As "Son of Pulp Fiction" movies go, "Go" one is a pretty good ride.

Doug Liman's follow-up to the now infamous pop-classic "Swingers," this caustic comedy follows sarcastic grocery clerk Sarah Polley ("The Sweet Hereafter") through her botched first attempt at dealing drugs, before rewinding and covering some of the same events from two other perspectives.

The petulant Ronna (Polley) is all attitude and bad judgment as a bitter and behind on her rent SoCal grocery clerk who takes a shift for Simon (Desmond Askew), a Ecstasy-dealing co-worker, so he can go to Las Vegas for the weekend. Desperate for cash, she decides to fill in for him on a drug run as well after being approached by a pair of TV actors (Scott Wolf and Jay Mohr) looking to score some X.

Ronna visits Simon's source and uses her guileless best friend (Katie Holmes) as collateral. But when the exchange starts to look like a bust, she flushes the drugs and ends up trying to duck the short-changed dealer at a rave, where she's passing off aspirin as Ecstasy hoping to make enough money to get herself out of danger.

Liman's kinetic direction takes on the pacing of Ronna's panic, and the script is peppered with dry wit, including a stoned guy's imagined psychic conversation with a cat, subtitled for the audience to read along.

This first act does not end well for Ronna and, despite Liman's energetic efforts and a thumping soundtrack (he captures raves here the way he captured swing clubs in his last film), for a while the picture feels flat -- in part because it's hard to get behind Ronna, who kind of gets what she deserves.

But then the story rewinds to its opening scene and follows Simon to Las Vegas with a car full of cronies and "Go" starts to pick up the pace, becoming something of a perilous caper comedy.
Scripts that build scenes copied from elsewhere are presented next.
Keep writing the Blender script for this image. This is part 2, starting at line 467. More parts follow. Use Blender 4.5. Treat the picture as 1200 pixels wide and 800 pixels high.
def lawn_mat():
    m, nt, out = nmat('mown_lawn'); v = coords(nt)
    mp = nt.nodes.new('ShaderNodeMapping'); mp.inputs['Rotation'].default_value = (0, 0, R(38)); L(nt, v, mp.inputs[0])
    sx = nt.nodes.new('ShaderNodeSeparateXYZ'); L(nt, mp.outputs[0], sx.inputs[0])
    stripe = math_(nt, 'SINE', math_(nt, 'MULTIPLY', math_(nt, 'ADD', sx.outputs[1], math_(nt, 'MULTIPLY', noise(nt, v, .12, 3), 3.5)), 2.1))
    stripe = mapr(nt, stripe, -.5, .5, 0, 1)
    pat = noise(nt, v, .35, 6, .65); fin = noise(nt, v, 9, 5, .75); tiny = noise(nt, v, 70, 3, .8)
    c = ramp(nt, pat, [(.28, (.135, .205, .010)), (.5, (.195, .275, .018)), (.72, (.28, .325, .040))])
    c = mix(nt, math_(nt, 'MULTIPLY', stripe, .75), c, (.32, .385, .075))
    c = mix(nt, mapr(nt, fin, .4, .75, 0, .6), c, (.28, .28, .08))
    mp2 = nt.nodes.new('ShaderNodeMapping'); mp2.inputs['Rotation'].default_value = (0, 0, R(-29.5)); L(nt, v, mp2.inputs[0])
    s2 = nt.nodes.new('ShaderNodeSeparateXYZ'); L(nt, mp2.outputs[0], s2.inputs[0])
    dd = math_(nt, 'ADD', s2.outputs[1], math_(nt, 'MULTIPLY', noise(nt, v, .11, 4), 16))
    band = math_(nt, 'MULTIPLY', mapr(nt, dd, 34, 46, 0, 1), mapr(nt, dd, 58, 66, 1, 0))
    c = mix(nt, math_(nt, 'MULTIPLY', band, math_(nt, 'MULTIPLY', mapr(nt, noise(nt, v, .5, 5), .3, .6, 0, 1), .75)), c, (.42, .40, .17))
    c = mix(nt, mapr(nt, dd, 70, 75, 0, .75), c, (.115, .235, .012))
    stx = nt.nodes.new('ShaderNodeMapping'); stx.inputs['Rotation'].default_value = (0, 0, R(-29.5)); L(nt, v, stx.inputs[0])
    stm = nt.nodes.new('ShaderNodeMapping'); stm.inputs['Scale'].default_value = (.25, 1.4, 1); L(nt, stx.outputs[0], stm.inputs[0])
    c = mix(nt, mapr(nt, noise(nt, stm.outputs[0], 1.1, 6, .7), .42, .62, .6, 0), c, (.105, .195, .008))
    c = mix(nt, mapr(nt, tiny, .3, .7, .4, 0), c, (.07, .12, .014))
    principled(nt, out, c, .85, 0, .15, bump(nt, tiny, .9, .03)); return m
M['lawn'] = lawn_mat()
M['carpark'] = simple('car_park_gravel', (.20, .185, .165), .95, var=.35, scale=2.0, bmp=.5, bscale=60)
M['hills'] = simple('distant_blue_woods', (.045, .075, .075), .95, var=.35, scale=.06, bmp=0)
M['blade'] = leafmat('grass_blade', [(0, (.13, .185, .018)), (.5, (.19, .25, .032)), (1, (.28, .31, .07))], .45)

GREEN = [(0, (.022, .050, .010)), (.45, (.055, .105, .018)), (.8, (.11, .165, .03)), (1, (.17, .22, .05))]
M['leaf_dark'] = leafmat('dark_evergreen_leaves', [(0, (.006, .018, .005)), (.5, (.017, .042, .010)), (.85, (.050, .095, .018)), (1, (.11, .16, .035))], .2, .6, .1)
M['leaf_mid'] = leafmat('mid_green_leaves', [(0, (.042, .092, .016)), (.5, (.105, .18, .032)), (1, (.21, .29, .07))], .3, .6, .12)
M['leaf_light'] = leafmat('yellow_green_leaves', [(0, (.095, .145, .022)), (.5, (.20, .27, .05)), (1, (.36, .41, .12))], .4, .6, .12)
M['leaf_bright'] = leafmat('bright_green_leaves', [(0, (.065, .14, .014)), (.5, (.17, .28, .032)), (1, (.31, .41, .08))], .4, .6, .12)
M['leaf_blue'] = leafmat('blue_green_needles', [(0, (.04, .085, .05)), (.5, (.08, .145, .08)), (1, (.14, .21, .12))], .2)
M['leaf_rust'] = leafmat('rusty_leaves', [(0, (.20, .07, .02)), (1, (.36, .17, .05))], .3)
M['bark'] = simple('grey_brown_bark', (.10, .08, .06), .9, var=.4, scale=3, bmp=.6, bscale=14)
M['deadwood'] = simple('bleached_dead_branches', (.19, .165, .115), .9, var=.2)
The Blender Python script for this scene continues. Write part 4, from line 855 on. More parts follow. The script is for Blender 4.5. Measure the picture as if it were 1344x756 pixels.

Simon gets wildly drunk, loses his money, steals a Ferrari, beds a pair of bridesmaids from a wedding in his hotel, shoots a strip joint bouncer and adrenalines his way through a giddy high-speed chase -- during which he's in his element, he claims, because he learned to drive watching cheesy American cop shows.

After Simon's episode, Liman takes us back to the beginning one more time to learn the fate of the two TV actors, who, it turns out, were working for the cops in order to get drug charges against them dropped. When Ronna ruins the bust by flushing her product and taking off, Wolf and Mohr nervously accept a pointed invitation to dinner from one of the detectives, and find themselves subjected to a strange and suggestive sales pitch for Amway products. Once they extact themselves from that situation, they wind up at the rave from the first act, confonting a mutual lover and becoming embroiled in Ronna's unpleasant fate.

By this time "Go" as definitely found its stride, and it just keeps getting more droll the stranger the circumstances become.

Liman's snappy, Tarantino-esque storytelling style isn't overly original (Tarantino himself aped it from other directors), but he has a symbiotic feel for John August's script and seems to have a gift for wrapping everyday characters in dangerous but silly circumstances.

Unlike many post-"Pulp Fiction" crime-action grit-coms, the characters here are as interesting here as the situations, and that's what makes the difference.

Although I had little sympathy for her character, Sarah Polley -- who was so devastatingly effective as a teenager crippled in a bus crash in "The Sweet Hereafter" -- gives a trenchant performance that exuded acerbic, youthful malcontention. Cutie pie Katie Holmes is perfectly cast as a sheltered fellow shop clerk who comes under Polley's bad influence. Jay Mohr and Scott Wolf play their second-tier TV stars as likable rubes, adding a subtle layer of endearing dorky-ness to their characters. But Desmond Askew take home first prize as the hyperactive boob and dilettante dealer whose inability to play it cool gets him and all his friends in serious trouble in Vegas.

"Go" is by no means the instant classic "Swingers" became, but it's an enjoyable effort, and I'm happy to predict that Doug Liman is no directorial flash in the pan.